EXERCISE AIM:
Transcribe the records below from the first line to the line that includes "col = scn.collection", inclusive, and omit the pictures.

--- Start SUPPLIED DATA ---

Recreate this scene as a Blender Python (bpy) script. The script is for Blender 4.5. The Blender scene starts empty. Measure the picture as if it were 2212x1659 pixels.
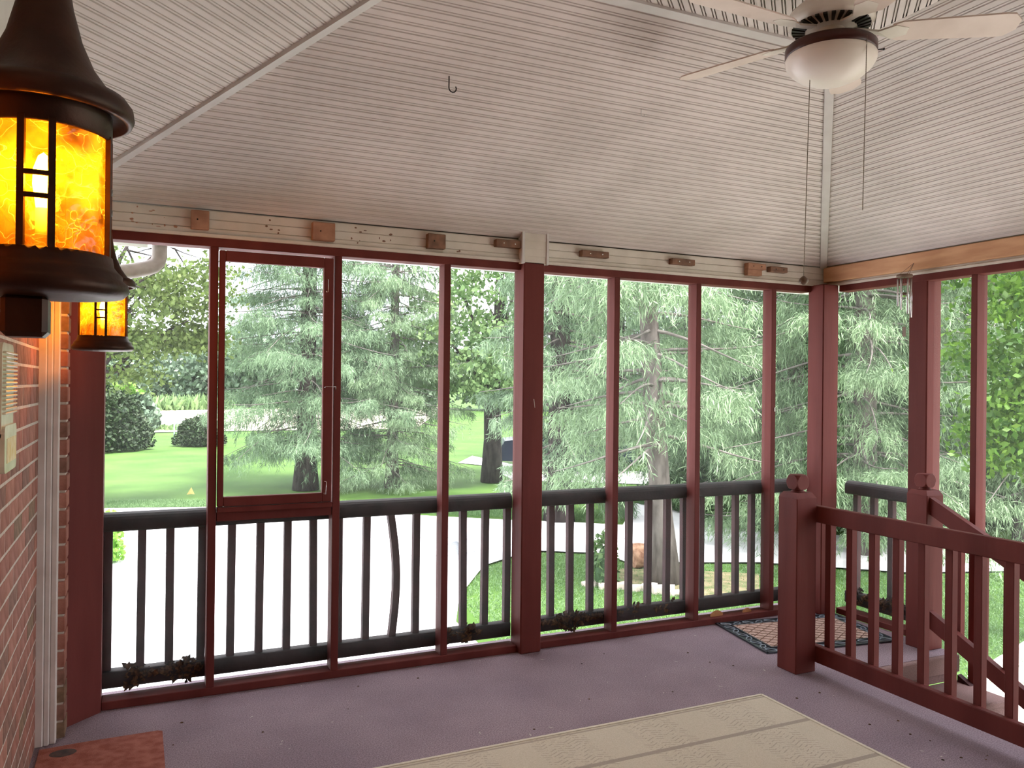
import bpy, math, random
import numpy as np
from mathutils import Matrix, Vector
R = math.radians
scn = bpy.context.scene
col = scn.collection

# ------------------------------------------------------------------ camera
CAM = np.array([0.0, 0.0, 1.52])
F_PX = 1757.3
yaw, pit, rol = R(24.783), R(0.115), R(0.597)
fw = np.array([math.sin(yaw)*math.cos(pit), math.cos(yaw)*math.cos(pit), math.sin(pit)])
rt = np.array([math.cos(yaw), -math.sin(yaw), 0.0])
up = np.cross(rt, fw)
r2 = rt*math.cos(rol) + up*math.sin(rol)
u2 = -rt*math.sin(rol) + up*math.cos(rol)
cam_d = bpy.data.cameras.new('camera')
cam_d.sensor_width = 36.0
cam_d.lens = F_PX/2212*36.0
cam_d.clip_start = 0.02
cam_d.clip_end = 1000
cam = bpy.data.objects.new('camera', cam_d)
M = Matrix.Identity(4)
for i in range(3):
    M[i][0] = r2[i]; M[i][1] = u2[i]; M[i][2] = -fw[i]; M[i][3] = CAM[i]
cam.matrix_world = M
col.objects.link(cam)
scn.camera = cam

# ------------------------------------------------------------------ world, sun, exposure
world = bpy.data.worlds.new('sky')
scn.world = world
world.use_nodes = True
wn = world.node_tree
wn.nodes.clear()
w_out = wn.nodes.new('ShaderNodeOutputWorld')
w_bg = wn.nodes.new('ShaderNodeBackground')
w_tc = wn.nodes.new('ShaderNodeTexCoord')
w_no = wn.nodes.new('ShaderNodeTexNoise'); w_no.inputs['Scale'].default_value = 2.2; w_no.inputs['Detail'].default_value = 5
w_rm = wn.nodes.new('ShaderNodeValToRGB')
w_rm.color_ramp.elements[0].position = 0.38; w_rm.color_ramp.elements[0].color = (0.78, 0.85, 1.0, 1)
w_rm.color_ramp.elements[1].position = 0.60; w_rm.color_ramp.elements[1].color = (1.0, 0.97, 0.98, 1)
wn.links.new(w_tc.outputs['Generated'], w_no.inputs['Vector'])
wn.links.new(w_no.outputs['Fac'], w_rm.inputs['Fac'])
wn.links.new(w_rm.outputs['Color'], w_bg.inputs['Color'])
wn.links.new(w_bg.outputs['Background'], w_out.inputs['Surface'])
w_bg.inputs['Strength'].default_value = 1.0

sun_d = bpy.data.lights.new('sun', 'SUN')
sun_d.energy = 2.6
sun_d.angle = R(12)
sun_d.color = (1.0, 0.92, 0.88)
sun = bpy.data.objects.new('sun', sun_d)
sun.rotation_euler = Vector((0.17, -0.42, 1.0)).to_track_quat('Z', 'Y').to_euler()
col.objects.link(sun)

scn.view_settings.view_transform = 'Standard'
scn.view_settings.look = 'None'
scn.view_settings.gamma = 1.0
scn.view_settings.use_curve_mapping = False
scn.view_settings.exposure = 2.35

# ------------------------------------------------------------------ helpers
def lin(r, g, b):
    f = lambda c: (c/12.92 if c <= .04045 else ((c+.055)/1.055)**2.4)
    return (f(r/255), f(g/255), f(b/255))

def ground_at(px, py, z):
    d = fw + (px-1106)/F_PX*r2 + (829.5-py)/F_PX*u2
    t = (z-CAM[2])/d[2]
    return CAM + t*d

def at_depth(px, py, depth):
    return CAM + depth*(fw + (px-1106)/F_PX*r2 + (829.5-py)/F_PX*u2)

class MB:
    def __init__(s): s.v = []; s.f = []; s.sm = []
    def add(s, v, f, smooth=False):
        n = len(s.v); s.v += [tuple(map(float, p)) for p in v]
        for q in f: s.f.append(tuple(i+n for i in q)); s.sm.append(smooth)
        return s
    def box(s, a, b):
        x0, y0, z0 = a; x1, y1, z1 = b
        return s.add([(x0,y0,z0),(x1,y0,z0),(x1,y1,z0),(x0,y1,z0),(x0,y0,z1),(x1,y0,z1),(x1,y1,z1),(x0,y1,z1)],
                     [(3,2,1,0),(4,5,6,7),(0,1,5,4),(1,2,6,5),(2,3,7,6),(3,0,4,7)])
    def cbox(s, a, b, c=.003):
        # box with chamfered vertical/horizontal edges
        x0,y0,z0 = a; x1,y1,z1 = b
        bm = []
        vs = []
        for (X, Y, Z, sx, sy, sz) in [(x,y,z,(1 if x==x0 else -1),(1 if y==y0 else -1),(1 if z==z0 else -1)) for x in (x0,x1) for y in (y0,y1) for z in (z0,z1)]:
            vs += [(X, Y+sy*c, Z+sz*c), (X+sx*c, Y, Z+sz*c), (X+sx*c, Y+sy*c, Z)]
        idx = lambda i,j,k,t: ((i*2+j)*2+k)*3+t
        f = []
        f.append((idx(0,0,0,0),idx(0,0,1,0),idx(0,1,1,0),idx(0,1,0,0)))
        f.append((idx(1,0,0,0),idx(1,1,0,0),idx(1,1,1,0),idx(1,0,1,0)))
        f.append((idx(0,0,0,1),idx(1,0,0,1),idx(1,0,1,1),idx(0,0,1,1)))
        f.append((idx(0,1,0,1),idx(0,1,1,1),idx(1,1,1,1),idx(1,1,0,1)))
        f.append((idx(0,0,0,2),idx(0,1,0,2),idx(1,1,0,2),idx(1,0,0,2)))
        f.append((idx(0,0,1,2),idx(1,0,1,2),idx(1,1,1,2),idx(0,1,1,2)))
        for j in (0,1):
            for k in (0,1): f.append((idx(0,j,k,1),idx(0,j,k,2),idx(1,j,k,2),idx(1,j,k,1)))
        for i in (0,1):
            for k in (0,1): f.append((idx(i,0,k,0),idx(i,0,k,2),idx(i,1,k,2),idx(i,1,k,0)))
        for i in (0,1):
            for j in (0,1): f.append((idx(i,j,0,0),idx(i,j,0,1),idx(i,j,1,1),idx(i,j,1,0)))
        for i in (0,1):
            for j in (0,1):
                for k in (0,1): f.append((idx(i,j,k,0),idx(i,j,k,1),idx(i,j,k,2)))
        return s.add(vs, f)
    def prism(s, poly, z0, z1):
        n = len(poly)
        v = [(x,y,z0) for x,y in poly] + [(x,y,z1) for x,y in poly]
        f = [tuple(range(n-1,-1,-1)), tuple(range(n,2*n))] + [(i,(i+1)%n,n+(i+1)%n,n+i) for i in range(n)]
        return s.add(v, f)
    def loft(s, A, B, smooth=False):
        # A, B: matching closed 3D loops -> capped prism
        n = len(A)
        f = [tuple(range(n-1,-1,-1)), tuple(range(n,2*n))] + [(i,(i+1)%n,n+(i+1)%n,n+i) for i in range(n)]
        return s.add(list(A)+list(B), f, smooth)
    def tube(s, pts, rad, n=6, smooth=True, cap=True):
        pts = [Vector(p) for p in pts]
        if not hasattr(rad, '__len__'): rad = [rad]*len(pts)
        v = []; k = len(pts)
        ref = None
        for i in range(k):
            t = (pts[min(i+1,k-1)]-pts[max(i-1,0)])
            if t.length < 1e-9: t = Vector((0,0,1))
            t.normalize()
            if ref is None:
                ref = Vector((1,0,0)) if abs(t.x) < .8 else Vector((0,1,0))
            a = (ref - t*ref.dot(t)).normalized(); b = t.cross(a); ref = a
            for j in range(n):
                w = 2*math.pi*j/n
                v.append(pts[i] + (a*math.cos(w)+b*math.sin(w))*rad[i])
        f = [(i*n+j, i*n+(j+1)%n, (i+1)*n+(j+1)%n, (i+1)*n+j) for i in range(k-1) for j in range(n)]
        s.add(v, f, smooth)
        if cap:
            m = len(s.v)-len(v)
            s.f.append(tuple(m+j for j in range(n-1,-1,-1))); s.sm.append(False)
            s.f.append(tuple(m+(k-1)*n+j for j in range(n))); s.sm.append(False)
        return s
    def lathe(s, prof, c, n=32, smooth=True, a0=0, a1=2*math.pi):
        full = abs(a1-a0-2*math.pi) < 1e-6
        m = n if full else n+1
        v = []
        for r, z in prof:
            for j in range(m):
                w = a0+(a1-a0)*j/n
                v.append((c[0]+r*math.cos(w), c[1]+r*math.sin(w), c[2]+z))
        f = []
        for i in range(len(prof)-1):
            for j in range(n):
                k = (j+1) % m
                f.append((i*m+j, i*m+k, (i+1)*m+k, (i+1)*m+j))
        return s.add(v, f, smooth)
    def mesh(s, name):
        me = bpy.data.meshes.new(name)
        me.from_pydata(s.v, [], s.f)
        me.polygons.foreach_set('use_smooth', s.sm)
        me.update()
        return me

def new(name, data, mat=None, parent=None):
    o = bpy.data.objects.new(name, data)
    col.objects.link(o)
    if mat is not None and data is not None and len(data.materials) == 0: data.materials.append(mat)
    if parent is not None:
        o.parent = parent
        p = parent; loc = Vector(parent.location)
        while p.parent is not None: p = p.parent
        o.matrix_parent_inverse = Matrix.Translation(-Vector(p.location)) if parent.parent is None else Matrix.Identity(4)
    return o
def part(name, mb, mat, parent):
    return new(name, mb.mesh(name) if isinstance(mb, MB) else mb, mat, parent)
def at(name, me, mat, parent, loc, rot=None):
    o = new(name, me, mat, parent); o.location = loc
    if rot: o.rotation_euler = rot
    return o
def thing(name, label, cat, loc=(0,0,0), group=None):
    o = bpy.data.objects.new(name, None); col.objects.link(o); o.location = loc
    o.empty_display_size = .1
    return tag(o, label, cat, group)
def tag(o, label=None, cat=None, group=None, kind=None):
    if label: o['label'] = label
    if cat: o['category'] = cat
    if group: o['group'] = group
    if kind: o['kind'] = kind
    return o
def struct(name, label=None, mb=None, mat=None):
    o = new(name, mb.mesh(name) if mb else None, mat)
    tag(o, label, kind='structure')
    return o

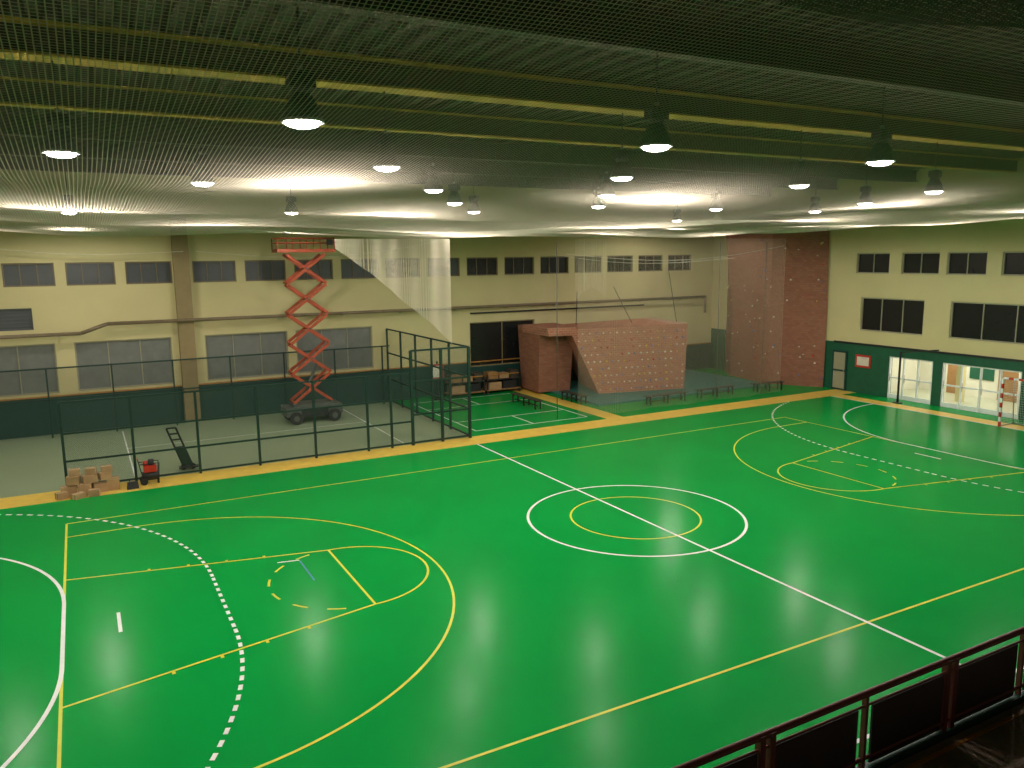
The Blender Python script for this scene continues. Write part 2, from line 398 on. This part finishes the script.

--- End SUPPLIED DATA ---

RESULT OF THIS EXERCISE:
Recreate this scene as a Blender Python (bpy) script. The script is for Blender 4.5. The Blender scene starts empty. Measure the picture as if it were 2212x1659 pixels.
import bpy, math, random
import numpy as np
from mathutils import Matrix, Vector
R = math.radians
scn = bpy.context.scene
col = scn.collection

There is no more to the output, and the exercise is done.